From a game design perspective, this system likely introduces soft failure states—rather than outright game-over conditions, dwindling resources might make certain climbs riskier, forcing players to detour for supplies or make difficult judgment calls about whether to push forward. The interplay between moment-to-moment physicality and long-term resource planning adds depth without resorting to traditional combat mechanics.
The Game Bakers are known for their strong aesthetic choices, and Cairn continues that tradition. With music and sound design from the teams behind Limbo, Inside, Control, and Cocoon, expect a deeply atmospheric soundscape that reacts dynamically to the player’s actions. Given that climbing is often a solitary, introspective activity, the absence of excessive UI elements or traditional HUD distractions could reinforce immersion.

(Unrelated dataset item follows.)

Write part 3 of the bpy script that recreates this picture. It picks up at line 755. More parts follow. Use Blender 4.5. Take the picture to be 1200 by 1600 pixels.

Narratively, Cairn follows pro climber Aava on an unprecedented ascent of Mount Kami, a mountain shrouded in mystery. The decision to keep storytelling largely environmental and emergent—through encounters with other climbers and remnants of past attempts—means Cairn likely employs a show, don’t tell approach, integrating narrative through level design and player-driven discovery rather than traditional cutscenes.
For devs intrigued by systemic game design, Cairn is shaping up to be a fascinating blend of physics-based traversal, player-driven storytelling, and survival mechanics. Its approach to climbing as a high-stakes, skill-driven interaction rather than a background mechanic sets it apart from traditional adventure games. The integration of physics, IK, and emergent gameplay elements makes it an intriguing case study for anyone interested in movement systems, procedural animation, or designing challenges that feel both organic and deeply rewarding.
Whether you're a developer looking for inspiration in physics-based gameplay, or just someone fascinated by the intersection of challenge and immersion, Cairn is a game worth keeping an eye on.